Prawdopodobnie został wybudowany w połowie XV wieku przez mnicha Dometiosa, chociaż niektóre dane wskazują, że już wiek wcześniej mogły stać na tym miejscu jakieś zabudowania. Najcenniejsze zabytki klasztoru zostały zniszczone bądź zrabowane podczas okupacji niemieckiej w trakcie II Wojny Światowej. Ocalałe wówczas ikony i manuskrypty zostały przeniesione do innych klasztorów Meteorów. Klasztor Trójcy Świętej jest częściej fotografowany, niż odwiedzany – prowadzi do niego bardzo trudna droga. Na górze można podziwiać ciekawy katolikon (świątynia wybudowana w 1476 r. została przyozdobiona freskami w XVIII w.), oraz wyciosaną w skale i ozdobioną freskami małą kaplicę św. Jana Chrzciciela.

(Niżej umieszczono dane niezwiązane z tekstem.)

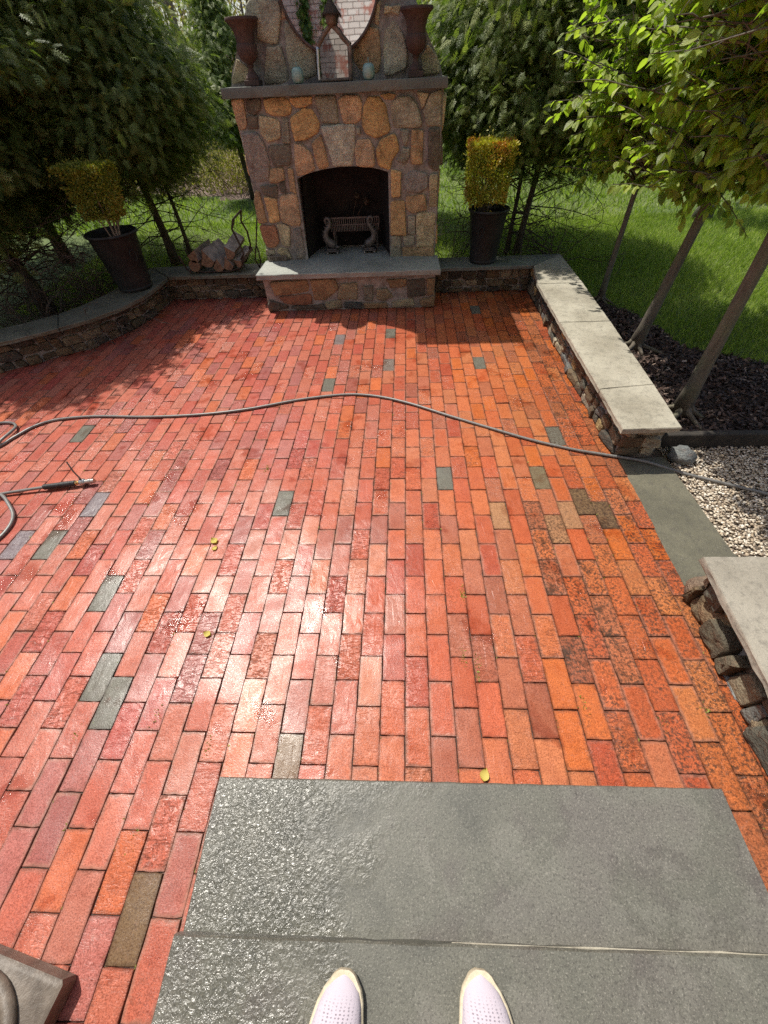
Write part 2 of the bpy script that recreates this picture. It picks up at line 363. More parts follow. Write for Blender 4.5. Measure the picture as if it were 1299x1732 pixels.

Klasztor żeński, do którego prowadzi malownicza droga – trzeba się wspiąć po schodkach i pokonać dwa mostki wiszące nad przepaścią. Klasztor ma dwie nazwy: Rusanu pochodzi prawdopodobnie od imienia pustelnika żyjącego tu kiedyś na skale, a 4 grudnia, czyli Dzień św. Barbary jest tu wyjątkowo uroczyście obchodzony. Nieznane są też początki klasztoru – kiedy w 1529 r. wspięło się tu dwóch mnichów, na górze zastali już ruiny wcześniejszej świątyni. Wiele zabytków zaginęło w czasie II wojny światowej (z bogatej biblioteki zostało zaledwie 50 manuskryptów). Najciekawsza jest tu główna świątynia Przemieniania Pańskiego z XVI wiecznymi freskami wewnątrz.
Drugi klasztor żeński Meteorów. Nie trzeba się tu jednak wspinać gdyż prowadzi do niego most poprowadzony nad przepaścią (kiedyś był zwodzony). Roztacza się stąd piękny widok na góry Pindos i sąsiednią Kalambakę. To co można podziwiać obecnie to pozostałości z XIV i XV wieku, ale pierwsza świątynia powstała tu prawdopodobnie już pod koniec wieku XII. Najbardziej okazały jest kościół św. Stefana. W starym refektarzu usytuowanym tuż obok urządzono muzeum, gdzie znajduje się ciekawa ekspozycja przedstawiająca manuskrypty, ikony, szaty liturgiczne oraz meble i przedmioty codziennego użytku.